Cist, Ard, Co. Galway
Co. Galway |
Burial Sites
On the summit of a ridged promontory pushing out into Lough Corrib, a quarry cut exposed something it was never meant to reveal: a stone-lined burial box, sitting quietly in the rock face, waiting to be noticed.
A cist is a type of prehistoric grave formed by setting flat slabs on edge to create a small rectangular chamber, typically used to hold a crouched burial or cremated remains. This one had already been interfered with long before any archaeologist arrived, its roofing stones gone and both ends robbed out, leaving only the raw dimensions of what once existed.

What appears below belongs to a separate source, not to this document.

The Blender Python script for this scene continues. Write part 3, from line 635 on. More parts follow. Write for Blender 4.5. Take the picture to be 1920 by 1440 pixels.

When excavation took place in 1986, the structure was recorded as measuring more than 2.2 metres in length, 0.44 metres wide, and 0.39 metres high, oriented on an ENE to WSW alignment. That alignment is not unusual for prehistoric funerary monuments, which were often positioned in deliberate relationship to sunrise or sunset at particular times of year. What makes this one quietly curious is its location: not tucked into a hillside or laid into open ground, but set on the very spine of a promontory above the lough, in a position that would once have felt genuinely elevated and exposed. The quarrying that brought it to light also robbed any chance of understanding its full original context, and the robbing of its ends suggests it had been disturbed at some earlier point, possibly centuries before the machinery arrived.